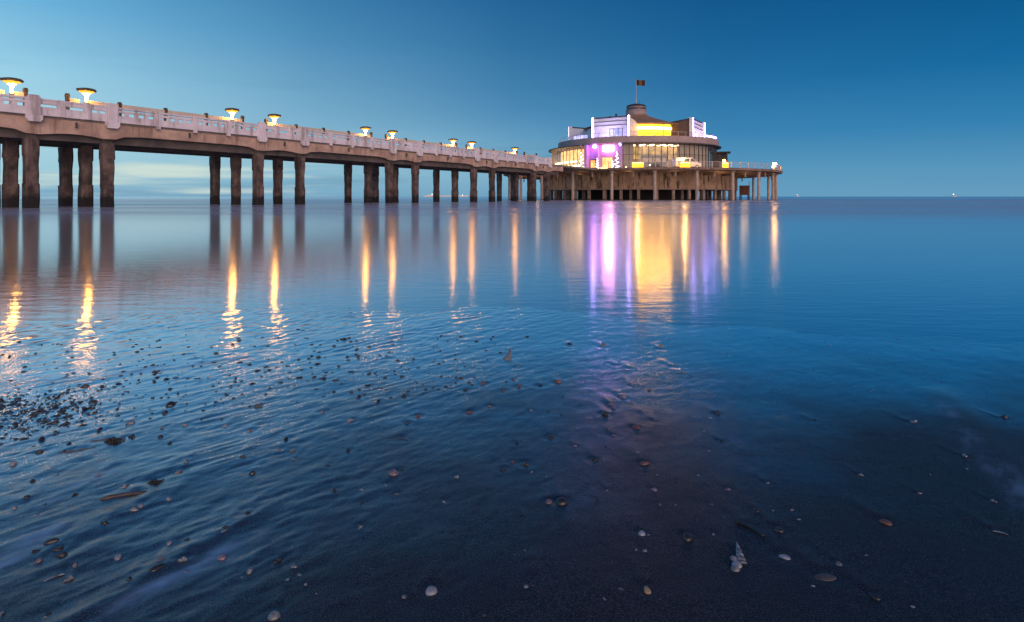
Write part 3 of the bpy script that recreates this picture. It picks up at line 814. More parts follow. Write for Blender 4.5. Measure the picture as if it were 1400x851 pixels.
# railing round the platform edge
rl = empty('railing', (Cx, Cy, 0), ROT); tag(rl, 'pale post and rail railing round the edge of the pavilion platform', 'railing')
A0, A1 = 190.5, 508.0
n_posts = 82
rp0 = MB().box(-0.06,0.06,-0.06,0.06,5.862,6.84).build('post', M['rail'], rl)
for i in range(n_posts):
    d = A0+(A1-A0)*i/(n_posts-1); p = (29.95*math.cos(R(d)), 29.95*math.sin(R(d)), 0)
    # post stands just inside the kerb line
    p = (30.08*math.cos(R(d)), 30.08*math.sin(R(d)), 0)
    if i == 0: rp0.location = p; rp0.rotation_euler = (0,0,R(d))
    else: copy_part(rp0, rl, p, R(d))
MB().ring(30.03,30.13,6.84,6.91,160,R(A0),R(A1)).build('top_rail', M['rail'], rl)
for z in (6.12,6.36,6.6): MB().ring(30.065,30.095,z,z+0.03,160,R(A0),R(A1)).build('rail_bar', M['rail'], rl)

# lit boxes and lamps on the railing
def polar(d, r, z=0.0):
    a = R(d)+ROT
    return (Cx+r*math.cos(a), Cy+r*math.sin(a), z)
def place_deg(px, r):
    """local bearing of a point at radius r that stands under photo column px (front side)"""
    th = math.atan2(px-700, 800); best = None
    for i in range(1900, 3000):
        d = i/10; x, y, _ = polar(d, r)
        e = abs(math.atan2(x, y)-th)
        if best is None or e < best[0]: best = (e, d)
    return best[1]
BL = ['yellow lit bench box on the railing below the upper yellow windows','yellow lit bench box in front of the white van','bright yellow lamp box below the glass porch at the right']
for i, (px, wd_) in enumerate(((872,1.95),(936,1.9),(990,1.5))):
    d = place_deg(px, 29.2)
    root = empty('light_box', polar(d, 29.2, 5.75), ROT+R(d)); tag(root, BL[i], 'light box', 'yellow light boxes along the platform railing')
    mb = MB(); mb.box(-0.3,0.3,-wd_/2-0.08,wd_/2+0.08,0,0.12); mb.box(-0.36,0.36,-wd_/2-0.12,wd_/2+0.12,1.0,1.12)
    mb.box(-0.25,0.25,-wd_/2-0.06,-wd_/2,0.12,1.0); mb.box(-0.25,0.25,wd_/2,wd_/2+0.06,0.12,1.0)
    mb.build('frame', M['pframe'], root)
    MB().box(-0.2,0.2,-wd_/2,wd_/2,0.12,1.0).build('lit_panel', M['yellow'], root)
    MB().box(0.21,0.29,-wd_/2+0.1,wd_/2-0.1,0.86,0.97).build('tube_light', M['yellow_hot'], root)
    if i == 2: MB().lathe([(0,1.2),(0.22,1.28),(0.26,1.42),(0.16,1.58),(0,1.62)], 12).build('globe', M['lamp'], root, smooth=True)
d = place_deg(1059, 29.4)
for px, lab, rz_, hh_ in ((1059,'brightest railing lamp at the far right tip of the platform',29.3,1.35),(1066,'dimmer lamp beside the brightest one at the platform tip',28.6,1.05)):
    d = place_deg(px, rz_) if px < 1063 else place_deg(1059, 29.3)+9
    root = empty('railing_lamp', polar(d, rz_, 5.75), ROT+R(d)); tag(root, lab, 'lamp', 'lamps at the platform tip')
    MB().tube((0,0,0),(0,0,hh_-0.25),0.06).build('post', M['rail'], root)
    MB().lathe([(0,hh_-0.25),(0.32,hh_-0.16),(0.42,hh_),(0.3,hh_+0.24),(0,hh_+0.32)], 14).build('globe', emit('railing lamp globe', (1,0.48,0.13), 70 if hh_ > 1.2 else 16), root, smooth=True)
# under-deck lamp on the left
root = empty('underdeck_lamp', polar(133, 27.6, 4.9), ROT); tag(root, 'yellow lamp under the platform deck seen left of the pavilion', 'lamp')
MB().box(-0.3,0.3,-0.3,0.3,0.2,0.45).build('bracket', M['frame'], root)
MB().lathe([(0,-0.1),(0.3,0.0),(0.34,0.2),(0,0.2)], 12).build('globe', M['lamp'], root)

def bulb(loc, power, rad=0.2, col=(1.0,0.58,0.22)):  # unseen point light added to warm the deck, rails and drum
    ld = bpy.data.lights.new('deck_fill', 'POINT'); ld.energy = power; ld.color = col; ld.shadow_soft_size = rad
    lo = bpy.data.objects.new('deck_fill', ld); COL.objects.link(lo); lo.location = loc
for px in (872, 936, 990): bulb(polar(place_deg(px, 28.4), 28.4, 7.35), 260)
for px in (806, 832): bulb(polar(place_deg(px, 27.0), 27.0, 7.0), 200, 0.2, (1.0,0.5,0.2))
for px in (852, 905, 962, 1015): bulb(polar(place_deg(px, 29.5), 29.3, 6.3), 30, 0.3)
for d in (150, 176, 197, 215, 233, 251): bulb(polar(d, 26.3, 4.5), 90, 0.6)
# rusty box near the water at the right
root = empty('steel_pump_box', polar(place_deg(1022, 22.9), 22.9, 0), ROT+R(272)); tag(root, 'rusty steel box on stilts at the right foot of the platform', 'steel box')
MB().box(-0.9,0.9,-1.0,1.0,1.0,2.9).build('body', M['rust'], root)
MB().box(-1.0,1.0,-1.1,1.1,2.9,3.02).build('lid', M['rust'], root)
for x in (-0.8,0.8):
    for y in (-0.9,0.9): MB().box(x-0.09,x+0.09,y-0.09,y+0.09,-1,1.0).build('leg', M['core'], root)
mb = MB()
for y in (-0.9,0.9): mb.box(0.95,1.0,y-0.03,y+0.03,3.02,4.0)
mb.box(0.95,1.0,-0.9,0.9,3.95,4.0); mb.box(0.95,1.0,-0.9,0.9,3.5,3.55); mb.build('guard_rail', M['steel'], root)

# ------------------------------------------------------------------ pavilion
pav = empty('pavilion', (Cx, Cy, 0), ROT)
tag(pav, 'round two-storey seaside pavilion lit yellow, pink and violet at the pier head', 'pavilion')
FL = 5.752
def arcwall(r0, r1, z0, z1, d0, d1, name, mat, n=None, parent=None):
    return MB().ring(r0, r1, z0, z1, n or max(6, int(abs(d1-d0)/2)), R(d0), R(d1)).build(name, mat, parent or pav)
# terrace band over the ground floor
MB().ring(16.9,17.7,11.42,12.75,140).build('terrace_parapet', M['band'], pav)
MB().lathe([(0.4,11.25),(17.0,11.25),(17.0,11.75),(0.4,11.75)],128).build('terrace_slab', M['band'], pav)
MB().ring(17.02,18.25,11.22,11.40,140,R(191),R(420)).build('canopy', M['roofdark'], pav)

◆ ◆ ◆

§ **What is expected**: Reproduce all of the data exactly; the pictures do not belong in the copy.

§ **Written answer**:
Write part 3 of the bpy script that recreates this picture. It picks up at line 814. More parts follow. Write for Blender 4.5. Measure the picture as if it were 1400x851 pixels.
# railing round the platform edge
rl = empty('railing', (Cx, Cy, 0), ROT); tag(rl, 'pale post and rail railing round the edge of the pavilion platform', 'railing')
A0, A1 = 190.5, 508.0
n_posts = 82
rp0 = MB().box(-0.06,0.06,-0.06,0.06,5.862,6.84).build('post', M['rail'], rl)
for i in range(n_posts):
    d = A0+(A1-A0)*i/(n_posts-1); p = (29.95*math.cos(R(d)), 29.95*math.sin(R(d)), 0)
    # post stands just inside the kerb line
    p = (30.08*math.cos(R(d)), 30.08*math.sin(R(d)), 0)
    if i == 0: rp0.location = p; rp0.rotation_euler = (0,0,R(d))
    else: copy_part(rp0, rl, p, R(d))
MB().ring(30.03,30.13,6.84,6.91,160,R(A0),R(A1)).build('top_rail', M['rail'], rl)
for z in (6.12,6.36,6.6): MB().ring(30.065,30.095,z,z+0.03,160,R(A0),R(A1)).build('rail_bar', M['rail'], rl)

# lit boxes and lamps on the railing
def polar(d, r, z=0.0):
    a = R(d)+ROT
    return (Cx+r*math.cos(a), Cy+r*math.sin(a), z)
def place_deg(px, r):
    """local bearing of a point at radius r that stands under photo column px (front side)"""
    th = math.atan2(px-700, 800); best = None
    for i in range(1900, 3000):
        d = i/10; x, y, _ = polar(d, r)
        e = abs(math.atan2(x, y)-th)
        if best is None or e < best[0]: best = (e, d)
    return best[1]
BL = ['yellow lit bench box on the railing below the upper yellow windows','yellow lit bench box in front of the white van','bright yellow lamp box below the glass porch at the right']
for i, (px, wd_) in enumerate(((872,1.95),(936,1.9),(990,1.5))):
    d = place_deg(px, 29.2)
    root = empty('light_box', polar(d, 29.2, 5.75), ROT+R(d)); tag(root, BL[i], 'light box', 'yellow light boxes along the platform railing')
    mb = MB(); mb.box(-0.3,0.3,-wd_/2-0.08,wd_/2+0.08,0,0.12); mb.box(-0.36,0.36,-wd_/2-0.12,wd_/2+0.12,1.0,1.12)
    mb.box(-0.25,0.25,-wd_/2-0.06,-wd_/2,0.12,1.0); mb.box(-0.25,0.25,wd_/2,wd_/2+0.06,0.12,1.0)
    mb.build('frame', M['pframe'], root)
    MB().box(-0.2,0.2,-wd_/2,wd_/2,0.12,1.0).build('lit_panel', M['yellow'], root)
    MB().box(0.21,0.29,-wd_/2+0.1,wd_/2-0.1,0.86,0.97).build('tube_light', M['yellow_hot'], root)
    if i == 2: MB().lathe([(0,1.2),(0.22,1.28),(0.26,1.42),(0.16,1.58),(0,1.62)], 12).build('globe', M['lamp'], root, smooth=True)
d = place_deg(1059, 29.4)
for px, lab, rz_, hh_ in ((1059,'brightest railing lamp at the far right tip of the platform',29.3,1.35),(1066,'dimmer lamp beside the brightest one at the platform tip',28.6,1.05)):
    d = place_deg(px, rz_) if px < 1063 else place_deg(1059, 29.3)+9
    root = empty('railing_lamp', polar(d, rz_, 5.75), ROT+R(d)); tag(root, lab, 'lamp', 'lamps at the platform tip')
    MB().tube((0,0,0),(0,0,hh_-0.25),0.06).build('post', M['rail'], root)
    MB().lathe([(0,hh_-0.25),(0.32,hh_-0.16),(0.42,hh_),(0.3,hh_+0.24),(0,hh_+0.32)], 14).build('globe', emit('railing lamp globe', (1,0.48,0.13), 70 if hh_ > 1.2 else 16), root, smooth=True)
# under-deck lamp on the left
root = empty('underdeck_lamp', polar(133, 27.6, 4.9), ROT); tag(root, 'yellow lamp under the platform deck seen left of the pavilion', 'lamp')
MB().box(-0.3,0.3,-0.3,0.3,0.2,0.45).build('bracket', M['frame'], root)
MB().lathe([(0,-0.1),(0.3,0.0),(0.34,0.2),(0,0.2)], 12).build('globe', M['lamp'], root)

def bulb(loc, power, rad=0.2, col=(1.0,0.58,0.22)):  # unseen point light added to warm the deck, rails and drum
    ld = bpy.data.lights.new('deck_fill', 'POINT'); ld.energy = power; ld.color = col; ld.shadow_soft_size = rad
    lo = bpy.data.objects.new('deck_fill', ld); COL.objects.link(lo); lo.location = loc
for px in (872, 936, 990): bulb(polar(place_deg(px, 28.4), 28.4, 7.35), 260)
for px in (806, 832): bulb(polar(place_deg(px, 27.0), 27.0, 7.0), 200, 0.2, (1.0,0.5,0.2))
for px in (852, 905, 962, 1015): bulb(polar(place_deg(px, 29.5), 29.3, 6.3), 30, 0.3)
for d in (150, 176, 197, 215, 233, 251): bulb(polar(d, 26.3, 4.5), 90, 0.6)
# rusty box near the water at the right
root = empty('steel_pump_box', polar(place_deg(1022, 22.9), 22.9, 0), ROT+R(272)); tag(root, 'rusty steel box on stilts at the right foot of the platform', 'steel box')
MB().box(-0.9,0.9,-1.0,1.0,1.0,2.9).build('body', M['rust'], root)
MB().box(-1.0,1.0,-1.1,1.1,2.9,3.02).build('lid', M['rust'], root)
for x in (-0.8,0.8):
    for y in (-0.9,0.9): MB().box(x-0.09,x+0.09,y-0.09,y+0.09,-1,1.0).build('leg', M['core'], root)
mb = MB()
for y in (-0.9,0.9): mb.box(0.95,1.0,y-0.03,y+0.03,3.02,4.0)
mb.box(0.95,1.0,-0.9,0.9,3.95,4.0); mb.box(0.95,1.0,-0.9,0.9,3.5,3.55); mb.build('guard_rail', M['steel'], root)

# ------------------------------------------------------------------ pavilion
pav = empty('pavilion', (Cx, Cy, 0), ROT)
tag(pav, 'round two-storey seaside pavilion lit yellow, pink and violet at the pier head', 'pavilion')
FL = 5.752
def arcwall(r0, r1, z0, z1, d0, d1, name, mat, n=None, parent=None):
    return MB().ring(r0, r1, z0, z1, n or max(6, int(abs(d1-d0)/2)), R(d0), R(d1)).build(name, mat, parent or pav)
# terrace band over the ground floor
MB().ring(16.9,17.7,11.42,12.75,140).build('terrace_parapet', M['band'], pav)
MB().lathe([(0.4,11.25),(17.0,11.25),(17.0,11.75),(0.4,11.75)],128).build('terrace_slab', M['band'], pav)
MB().ring(17.02,18.25,11.22,11.40,140,R(191),R(420)).build('canopy', M['roofdark'], pav)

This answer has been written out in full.